Vous avez regretté que les professionnels ne puissent siéger au sein des commissions départementales et de la Commission nationale d'aménagement commercial – CDAC et CNAC. C'est qu'on ne peut être juge et partie : la France a d'ailleurs transposé la directive Services, qui prévoit que les acteurs économiques d'un secteur ne peuvent intervenir dans la délivrance d'autorisations administratives.

Madame Dubié, je vous remercie d'avoir souligné la méthode du Gouvernement tout au long de ces mois : préparer et élaborer le texte dans la concertation en vue d'agir concrètement et efficacement pour les entreprises concernées. Le débat nous permettra de revenir sur certaines dispositions qui vous tiennent particulièrement à coeur, qu'il s'agisse de l'urbanisme commercial, déjà traité dans le cadre du projet de loi ALUR, des CDAC ou des baux commerciaux. Vous avez regretté que le Gouvernement ait engagé la procédure accélérée : c'est qu'il a jugé que ce texte, qui a déjà vu son examen retardé à plusieurs reprises en raison d'un agenda parlementaire contraint, ne pouvait plus attendre.

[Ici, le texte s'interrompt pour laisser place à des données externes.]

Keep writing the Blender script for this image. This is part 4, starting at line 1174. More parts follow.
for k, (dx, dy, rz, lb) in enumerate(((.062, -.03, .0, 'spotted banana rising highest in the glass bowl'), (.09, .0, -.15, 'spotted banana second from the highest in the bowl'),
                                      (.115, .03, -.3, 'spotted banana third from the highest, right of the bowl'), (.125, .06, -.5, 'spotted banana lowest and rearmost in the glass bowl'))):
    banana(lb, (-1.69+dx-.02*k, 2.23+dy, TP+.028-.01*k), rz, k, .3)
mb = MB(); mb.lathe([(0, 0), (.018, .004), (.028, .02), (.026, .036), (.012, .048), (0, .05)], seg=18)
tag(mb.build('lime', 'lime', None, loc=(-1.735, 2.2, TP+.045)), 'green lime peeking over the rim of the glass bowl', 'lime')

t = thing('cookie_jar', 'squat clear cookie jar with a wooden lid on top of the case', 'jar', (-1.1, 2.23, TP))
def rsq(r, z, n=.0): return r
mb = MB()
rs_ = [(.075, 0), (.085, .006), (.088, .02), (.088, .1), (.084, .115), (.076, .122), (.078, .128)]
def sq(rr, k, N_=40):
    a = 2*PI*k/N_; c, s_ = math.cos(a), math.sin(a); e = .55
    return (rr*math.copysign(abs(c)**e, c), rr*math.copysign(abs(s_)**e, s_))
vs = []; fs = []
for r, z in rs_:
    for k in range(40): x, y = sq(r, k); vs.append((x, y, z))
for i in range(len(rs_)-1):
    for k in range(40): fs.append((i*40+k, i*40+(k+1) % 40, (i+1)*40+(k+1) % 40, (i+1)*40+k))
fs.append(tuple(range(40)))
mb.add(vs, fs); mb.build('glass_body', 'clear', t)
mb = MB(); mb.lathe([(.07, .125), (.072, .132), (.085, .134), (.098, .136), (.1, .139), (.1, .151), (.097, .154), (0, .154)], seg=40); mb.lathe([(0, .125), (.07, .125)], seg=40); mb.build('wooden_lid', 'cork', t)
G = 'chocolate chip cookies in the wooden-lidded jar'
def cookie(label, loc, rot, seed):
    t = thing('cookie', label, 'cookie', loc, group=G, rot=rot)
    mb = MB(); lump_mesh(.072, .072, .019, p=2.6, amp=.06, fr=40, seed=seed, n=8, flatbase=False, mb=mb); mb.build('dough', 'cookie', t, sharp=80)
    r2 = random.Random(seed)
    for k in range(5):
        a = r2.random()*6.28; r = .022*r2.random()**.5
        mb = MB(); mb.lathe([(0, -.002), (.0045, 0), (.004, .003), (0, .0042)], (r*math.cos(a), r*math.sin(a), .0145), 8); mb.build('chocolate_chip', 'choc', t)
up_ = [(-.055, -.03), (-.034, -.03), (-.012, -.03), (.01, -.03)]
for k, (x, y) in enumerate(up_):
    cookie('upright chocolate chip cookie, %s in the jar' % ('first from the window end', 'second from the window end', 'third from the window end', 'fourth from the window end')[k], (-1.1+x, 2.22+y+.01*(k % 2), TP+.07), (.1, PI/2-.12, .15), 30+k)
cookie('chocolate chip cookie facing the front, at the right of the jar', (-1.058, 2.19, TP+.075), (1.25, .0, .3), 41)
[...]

Monsieur Chassaigne, vous avez raison, il convient de répondre concrètement aux difficultés des très petites entreprises qui ne disposent pas des mêmes armes que les PME ou les grandes entreprises. Elles doivent pouvoir disposer d'outils adaptés. Il en est de même des collectivités territoriales – je pense notamment aux communes les plus petites : jusqu'à présent, leurs maires n'avaient pas toujours les moyens humains ou financiers de se lancer dans les procédures de préemption, qui ne pouvaient pas être déléguées. Je partage également votre volonté d'instaurer un véritable parcours entrepreneurial simplifié, protecteur du consommateur et qui garantisse la qualité et le savoir-faire de l'artisanat français. Tels sont les objectifs du pacte pour l'artisanat. Je suis certaine que le débat nous permettra d'approfondir les points que vous avez fort justement évoqués.